Thursday, October 18, 2012

Kigali

View of downtown Kigali 

This has been one of the most intense, exciting, exhausting, enlightening, and stimulating trips I’ve experienced in a long time. The sheer variety of enduring friendships and relationships at the ICETE consultation in Nairobi still rings in my mind. I am truly blessed to be relating to such interesting, gifted, creative people. 

I write from the Rwandan capital city, the “city of a thousand hills.” The French version of this name, la ville des mille collines, is a truly fitting descriptor of the city, which flows over hills and valleys, knit together by continuously curving roads. The downtown area sits high on one hill, the airport on another, and the diplomatic and administrative center on another. Like all African cities, it has a vibrant street life, yet the pace is distinctly less harried than Nairobi, Accra, or Lagos. If there is something that really strikes me about Kigali, it is its orderliness. This impression bases itself in the tree-lined avenues, the seemingly spotlessly clean streets and gutters, and the overall tidiness of the place.

I spent a couple of hours this afternoon – the first free hours I’ve had on this trip – wandering through a market district near my guest house on the edge of town. The streets were packed with tiny cell phone shops, a block of papeteries (the English “paper shop” just doesn’t capture this), hole-in-the-wall tea rooms and restaurants, tailors, and barber shops/beauty salons. I continue to be impressed with African sign shops as an art form. Some of them are truly spectacular. Africa – in all of its diversity – is so full of life.

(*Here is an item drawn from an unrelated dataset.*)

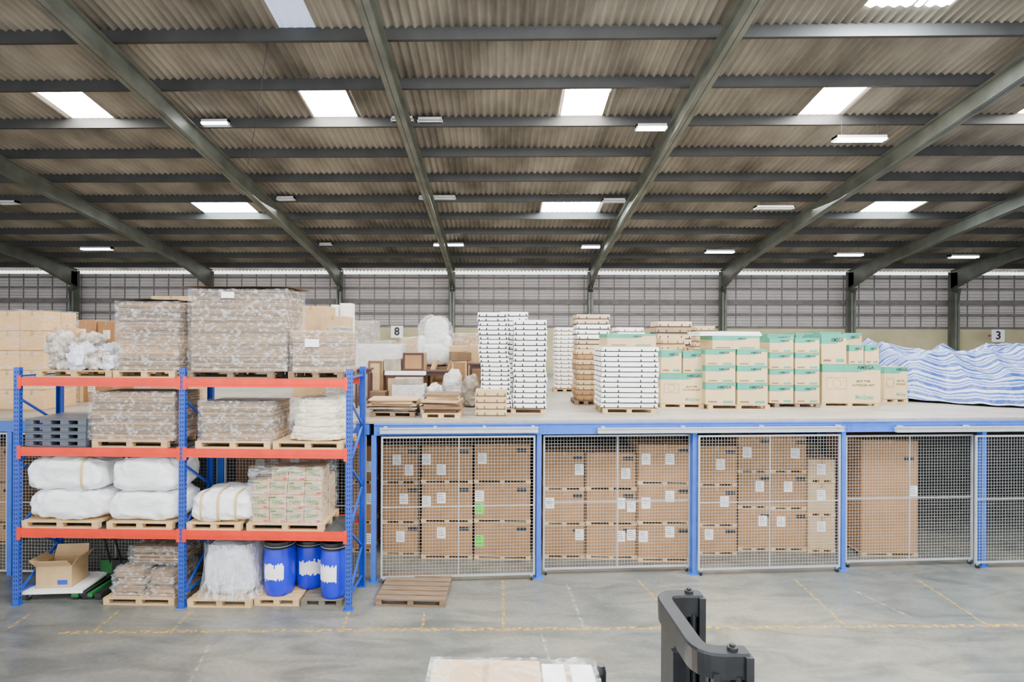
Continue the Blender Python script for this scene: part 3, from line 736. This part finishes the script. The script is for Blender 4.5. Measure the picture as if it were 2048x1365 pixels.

A few months ago, I wrote from Khartoum how the words “the separation” (the 2011 split of South Sudan from the north) surfaced so frequently in conversation, reflecting a kind of mass wound to the national psyche. You can’t engage in too many conversations in Rwanda before the words “the genocide” enter in, reflecting a national psychic trauma that makes most others look like a paper cut. Only 18 years have passed since this country literally tore itself apart. The orderliness of Kigali today stands in stark contrast. But it’s here, lurking beneath the surface, and reminding us of our humanity. To make any further commentary upon this seems somewhere beyond trite.